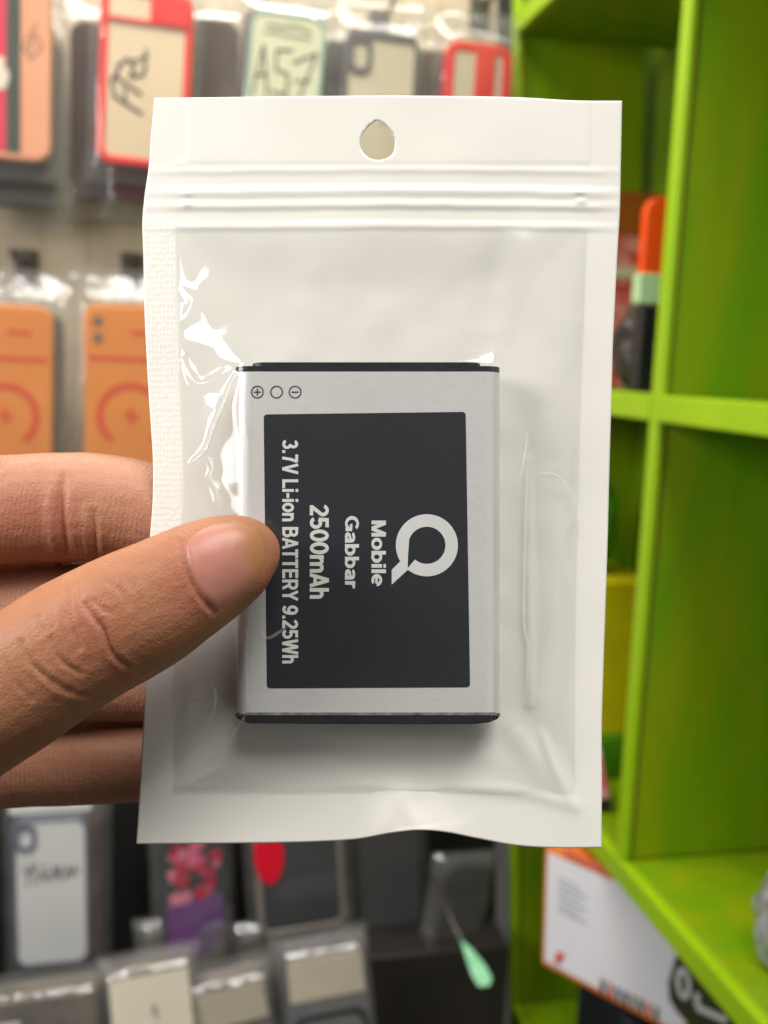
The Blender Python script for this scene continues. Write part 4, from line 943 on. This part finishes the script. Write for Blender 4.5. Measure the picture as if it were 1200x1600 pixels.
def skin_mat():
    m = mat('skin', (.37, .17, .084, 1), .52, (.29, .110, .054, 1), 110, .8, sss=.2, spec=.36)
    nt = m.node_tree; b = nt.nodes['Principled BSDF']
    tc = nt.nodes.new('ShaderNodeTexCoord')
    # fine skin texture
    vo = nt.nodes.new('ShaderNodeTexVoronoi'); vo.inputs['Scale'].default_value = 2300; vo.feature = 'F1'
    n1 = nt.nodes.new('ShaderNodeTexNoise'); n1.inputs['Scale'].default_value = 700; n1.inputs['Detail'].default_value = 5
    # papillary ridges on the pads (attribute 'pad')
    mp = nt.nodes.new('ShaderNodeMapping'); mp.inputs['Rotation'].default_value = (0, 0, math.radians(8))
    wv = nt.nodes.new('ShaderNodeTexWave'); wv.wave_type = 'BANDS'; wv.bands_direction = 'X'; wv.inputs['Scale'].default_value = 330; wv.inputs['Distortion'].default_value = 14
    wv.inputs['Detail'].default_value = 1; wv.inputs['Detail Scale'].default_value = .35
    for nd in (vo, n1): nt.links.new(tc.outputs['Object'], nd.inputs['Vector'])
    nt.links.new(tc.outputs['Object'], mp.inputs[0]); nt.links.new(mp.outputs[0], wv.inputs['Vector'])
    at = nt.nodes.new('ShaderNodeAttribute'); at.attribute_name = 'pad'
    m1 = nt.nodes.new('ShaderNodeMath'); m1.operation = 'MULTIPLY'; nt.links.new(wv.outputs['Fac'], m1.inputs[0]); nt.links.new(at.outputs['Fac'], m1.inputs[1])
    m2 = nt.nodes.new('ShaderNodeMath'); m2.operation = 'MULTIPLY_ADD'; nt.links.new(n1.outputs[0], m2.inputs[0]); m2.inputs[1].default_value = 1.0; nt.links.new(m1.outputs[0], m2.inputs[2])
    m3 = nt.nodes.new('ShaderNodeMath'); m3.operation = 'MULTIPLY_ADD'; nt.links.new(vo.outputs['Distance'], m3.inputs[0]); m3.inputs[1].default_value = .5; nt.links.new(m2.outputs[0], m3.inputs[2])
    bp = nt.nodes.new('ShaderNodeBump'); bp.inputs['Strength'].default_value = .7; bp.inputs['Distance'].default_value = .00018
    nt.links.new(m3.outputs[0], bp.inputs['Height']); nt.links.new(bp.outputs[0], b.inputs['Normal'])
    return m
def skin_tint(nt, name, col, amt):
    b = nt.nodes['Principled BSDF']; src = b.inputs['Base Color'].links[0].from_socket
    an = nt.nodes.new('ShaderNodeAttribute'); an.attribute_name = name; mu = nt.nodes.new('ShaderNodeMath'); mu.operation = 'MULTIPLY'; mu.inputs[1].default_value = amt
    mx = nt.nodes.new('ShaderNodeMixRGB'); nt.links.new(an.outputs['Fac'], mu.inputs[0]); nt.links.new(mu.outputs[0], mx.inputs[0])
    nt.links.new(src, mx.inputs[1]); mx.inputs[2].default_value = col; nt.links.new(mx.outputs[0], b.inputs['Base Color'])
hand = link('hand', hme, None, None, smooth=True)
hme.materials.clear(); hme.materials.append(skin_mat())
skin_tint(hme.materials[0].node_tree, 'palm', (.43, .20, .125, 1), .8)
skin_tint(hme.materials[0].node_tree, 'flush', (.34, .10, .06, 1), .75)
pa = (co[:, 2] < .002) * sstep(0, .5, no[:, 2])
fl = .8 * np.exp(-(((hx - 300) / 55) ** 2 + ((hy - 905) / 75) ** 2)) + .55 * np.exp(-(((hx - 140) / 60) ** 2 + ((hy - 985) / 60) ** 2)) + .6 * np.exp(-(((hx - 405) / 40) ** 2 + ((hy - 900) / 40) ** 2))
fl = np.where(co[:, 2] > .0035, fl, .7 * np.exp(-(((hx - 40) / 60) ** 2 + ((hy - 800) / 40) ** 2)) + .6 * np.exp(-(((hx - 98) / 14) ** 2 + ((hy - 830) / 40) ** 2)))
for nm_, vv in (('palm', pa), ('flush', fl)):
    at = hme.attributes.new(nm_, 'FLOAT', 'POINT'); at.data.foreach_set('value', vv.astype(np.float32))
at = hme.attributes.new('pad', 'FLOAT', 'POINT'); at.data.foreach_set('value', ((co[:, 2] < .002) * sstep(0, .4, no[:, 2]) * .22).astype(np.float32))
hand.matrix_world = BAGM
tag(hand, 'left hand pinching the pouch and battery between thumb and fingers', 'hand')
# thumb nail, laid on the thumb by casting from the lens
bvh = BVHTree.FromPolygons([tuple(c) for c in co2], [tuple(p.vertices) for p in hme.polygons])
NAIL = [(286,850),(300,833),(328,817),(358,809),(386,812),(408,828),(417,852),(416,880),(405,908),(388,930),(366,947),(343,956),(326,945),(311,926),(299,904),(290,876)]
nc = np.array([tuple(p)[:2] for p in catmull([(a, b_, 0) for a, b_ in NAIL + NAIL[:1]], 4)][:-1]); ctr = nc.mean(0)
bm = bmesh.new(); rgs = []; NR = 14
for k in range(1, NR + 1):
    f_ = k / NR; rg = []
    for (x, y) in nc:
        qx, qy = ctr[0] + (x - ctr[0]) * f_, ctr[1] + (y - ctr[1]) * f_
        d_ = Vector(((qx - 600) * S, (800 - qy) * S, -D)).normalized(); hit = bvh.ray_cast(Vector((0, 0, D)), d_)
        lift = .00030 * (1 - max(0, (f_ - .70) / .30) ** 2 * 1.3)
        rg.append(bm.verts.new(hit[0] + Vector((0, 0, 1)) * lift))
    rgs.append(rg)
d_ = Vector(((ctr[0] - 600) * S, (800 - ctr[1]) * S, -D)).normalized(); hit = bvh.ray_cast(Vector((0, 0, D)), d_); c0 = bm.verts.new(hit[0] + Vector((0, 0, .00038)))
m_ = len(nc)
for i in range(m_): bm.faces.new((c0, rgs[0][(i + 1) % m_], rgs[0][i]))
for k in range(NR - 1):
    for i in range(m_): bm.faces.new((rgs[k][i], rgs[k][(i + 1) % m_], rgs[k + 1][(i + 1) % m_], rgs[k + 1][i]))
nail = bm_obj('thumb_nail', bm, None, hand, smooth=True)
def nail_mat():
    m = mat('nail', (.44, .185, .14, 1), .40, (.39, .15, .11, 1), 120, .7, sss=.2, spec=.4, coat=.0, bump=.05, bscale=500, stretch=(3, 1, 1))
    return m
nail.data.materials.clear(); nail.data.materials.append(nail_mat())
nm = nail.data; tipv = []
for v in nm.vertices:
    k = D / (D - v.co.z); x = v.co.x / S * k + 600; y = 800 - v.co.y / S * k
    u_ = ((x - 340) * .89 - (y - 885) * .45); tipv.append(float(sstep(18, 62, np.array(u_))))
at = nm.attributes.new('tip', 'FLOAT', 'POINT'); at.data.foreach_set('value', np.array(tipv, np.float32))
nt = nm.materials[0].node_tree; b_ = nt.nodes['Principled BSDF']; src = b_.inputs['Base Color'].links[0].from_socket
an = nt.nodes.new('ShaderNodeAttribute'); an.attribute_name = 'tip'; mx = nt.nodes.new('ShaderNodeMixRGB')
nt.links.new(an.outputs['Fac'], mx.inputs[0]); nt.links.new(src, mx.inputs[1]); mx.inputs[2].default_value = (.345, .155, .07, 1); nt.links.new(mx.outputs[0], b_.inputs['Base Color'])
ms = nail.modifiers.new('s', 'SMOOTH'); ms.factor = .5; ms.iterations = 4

________

Replicate the material above verbatim; images stay out of the copy.

The Blender Python script for this scene continues. Write part 4, from line 943 on. This part finishes the script. Write for Blender 4.5. Measure the picture as if it were 1200x1600 pixels.
def skin_mat():
    m = mat('skin', (.37, .17, .084, 1), .52, (.29, .110, .054, 1), 110, .8, sss=.2, spec=.36)
    nt = m.node_tree; b = nt.nodes['Principled BSDF']
    tc = nt.nodes.new('ShaderNodeTexCoord')
    # fine skin texture
    vo = nt.nodes.new('ShaderNodeTexVoronoi'); vo.inputs['Scale'].default_value = 2300; vo.feature = 'F1'
    n1 = nt.nodes.new('ShaderNodeTexNoise'); n1.inputs['Scale'].default_value = 700; n1.inputs['Detail'].default_value = 5
    # papillary ridges on the pads (attribute 'pad')
    mp = nt.nodes.new('ShaderNodeMapping'); mp.inputs['Rotation'].default_value = (0, 0, math.radians(8))
    wv = nt.nodes.new('ShaderNodeTexWave'); wv.wave_type = 'BANDS'; wv.bands_direction = 'X'; wv.inputs['Scale'].default_value = 330; wv.inputs['Distortion'].default_value = 14
    wv.inputs['Detail'].default_value = 1; wv.inputs['Detail Scale'].default_value = .35
    for nd in (vo, n1): nt.links.new(tc.outputs['Object'], nd.inputs['Vector'])
    nt.links.new(tc.outputs['Object'], mp.inputs[0]); nt.links.new(mp.outputs[0], wv.inputs['Vector'])
    at = nt.nodes.new('ShaderNodeAttribute'); at.attribute_name = 'pad'
    m1 = nt.nodes.new('ShaderNodeMath'); m1.operation = 'MULTIPLY'; nt.links.new(wv.outputs['Fac'], m1.inputs[0]); nt.links.new(at.outputs['Fac'], m1.inputs[1])
    m2 = nt.nodes.new('ShaderNodeMath'); m2.operation = 'MULTIPLY_ADD'; nt.links.new(n1.outputs[0], m2.inputs[0]); m2.inputs[1].default_value = 1.0; nt.links.new(m1.outputs[0], m2.inputs[2])
    m3 = nt.nodes.new('ShaderNodeMath'); m3.operation = 'MULTIPLY_ADD'; nt.links.new(vo.outputs['Distance'], m3.inputs[0]); m3.inputs[1].default_value = .5; nt.links.new(m2.outputs[0], m3.inputs[2])
    bp = nt.nodes.new('ShaderNodeBump'); bp.inputs['Strength'].default_value = .7; bp.inputs['Distance'].default_value = .00018
    nt.links.new(m3.outputs[0], bp.inputs['Height']); nt.links.new(bp.outputs[0], b.inputs['Normal'])
    return m
def skin_tint(nt, name, col, amt):
    b = nt.nodes['Principled BSDF']; src = b.inputs['Base Color'].links[0].from_socket
    an = nt.nodes.new('ShaderNodeAttribute'); an.attribute_name = name; mu = nt.nodes.new('ShaderNodeMath'); mu.operation = 'MULTIPLY'; mu.inputs[1].default_value = amt
    mx = nt.nodes.new('ShaderNodeMixRGB'); nt.links.new(an.outputs['Fac'], mu.inputs[0]); nt.links.new(mu.outputs[0], mx.inputs[0])
    nt.links.new(src, mx.inputs[1]); mx.inputs[2].default_value = col; nt.links.new(mx.outputs[0], b.inputs['Base Color'])
hand = link('hand', hme, None, None, smooth=True)
hme.materials.clear(); hme.materials.append(skin_mat())
skin_tint(hme.materials[0].node_tree, 'palm', (.43, .20, .125, 1), .8)
skin_tint(hme.materials[0].node_tree, 'flush', (.34, .10, .06, 1), .75)
pa = (co[:, 2] < .002) * sstep(0, .5, no[:, 2])
fl = .8 * np.exp(-(((hx - 300) / 55) ** 2 + ((hy - 905) / 75) ** 2)) + .55 * np.exp(-(((hx - 140) / 60) ** 2 + ((hy - 985) / 60) ** 2)) + .6 * np.exp(-(((hx - 405) / 40) ** 2 + ((hy - 900) / 40) ** 2))
fl = np.where(co[:, 2] > .0035, fl, .7 * np.exp(-(((hx - 40) / 60) ** 2 + ((hy - 800) / 40) ** 2)) + .6 * np.exp(-(((hx - 98) / 14) ** 2 + ((hy - 830) / 40) ** 2)))
for nm_, vv in (('palm', pa), ('flush', fl)):
    at = hme.attributes.new(nm_, 'FLOAT', 'POINT'); at.data.foreach_set('value', vv.astype(np.float32))
at = hme.attributes.new('pad', 'FLOAT', 'POINT'); at.data.foreach_set('value', ((co[:, 2] < .002) * sstep(0, .4, no[:, 2]) * .22).astype(np.float32))
hand.matrix_world = BAGM
tag(hand, 'left hand pinching the pouch and battery between thumb and fingers', 'hand')
# thumb nail, laid on the thumb by casting from the lens
bvh = BVHTree.FromPolygons([tuple(c) for c in co2], [tuple(p.vertices) for p in hme.polygons])
NAIL = [(286,850),(300,833),(328,817),(358,809),(386,812),(408,828),(417,852),(416,880),(405,908),(388,930),(366,947),(343,956),(326,945),(311,926),(299,904),(290,876)]
nc = np.array([tuple(p)[:2] for p in catmull([(a, b_, 0) for a, b_ in NAIL + NAIL[:1]], 4)][:-1]); ctr = nc.mean(0)
bm = bmesh.new(); rgs = []; NR = 14
for k in range(1, NR + 1):
    f_ = k / NR; rg = []
    for (x, y) in nc:
        qx, qy = ctr[0] + (x - ctr[0]) * f_, ctr[1] + (y - ctr[1]) * f_
        d_ = Vector(((qx - 600) * S, (800 - qy) * S, -D)).normalized(); hit = bvh.ray_cast(Vector((0, 0, D)), d_)
        lift = .00030 * (1 - max(0, (f_ - .70) / .30) ** 2 * 1.3)
        rg.append(bm.verts.new(hit[0] + Vector((0, 0, 1)) * lift))
    rgs.append(rg)
d_ = Vector(((ctr[0] - 600) * S, (800 - ctr[1]) * S, -D)).normalized(); hit = bvh.ray_cast(Vector((0, 0, D)), d_); c0 = bm.verts.new(hit[0] + Vector((0, 0, .00038)))
m_ = len(nc)
for i in range(m_): bm.faces.new((c0, rgs[0][(i + 1) % m_], rgs[0][i]))
for k in range(NR - 1):
    for i in range(m_): bm.faces.new((rgs[k][i], rgs[k][(i + 1) % m_], rgs[k + 1][(i + 1) % m_], rgs[k + 1][i]))
nail = bm_obj('thumb_nail', bm, None, hand, smooth=True)
def nail_mat():
    m = mat('nail', (.44, .185, .14, 1), .40, (.39, .15, .11, 1), 120, .7, sss=.2, spec=.4, coat=.0, bump=.05, bscale=500, stretch=(3, 1, 1))
    return m
nail.data.materials.clear(); nail.data.materials.append(nail_mat())
nm = nail.data; tipv = []
for v in nm.vertices:
    k = D / (D - v.co.z); x = v.co.x / S * k + 600; y = 800 - v.co.y / S * k
    u_ = ((x - 340) * .89 - (y - 885) * .45); tipv.append(float(sstep(18, 62, np.array(u_))))
at = nm.attributes.new('tip', 'FLOAT', 'POINT'); at.data.foreach_set('value', np.array(tipv, np.float32))
nt = nm.materials[0].node_tree; b_ = nt.nodes['Principled BSDF']; src = b_.inputs['Base Color'].links[0].from_socket
an = nt.nodes.new('ShaderNodeAttribute'); an.attribute_name = 'tip'; mx = nt.nodes.new('ShaderNodeMixRGB')
nt.links.new(an.outputs['Fac'], mx.inputs[0]); nt.links.new(src, mx.inputs[1]); mx.inputs[2].default_value = (.345, .155, .07, 1); nt.links.new(mx.outputs[0], b_.inputs['Base Color'])
ms = nail.modifiers.new('s', 'SMOOTH'); ms.factor = .5; ms.iterations = 4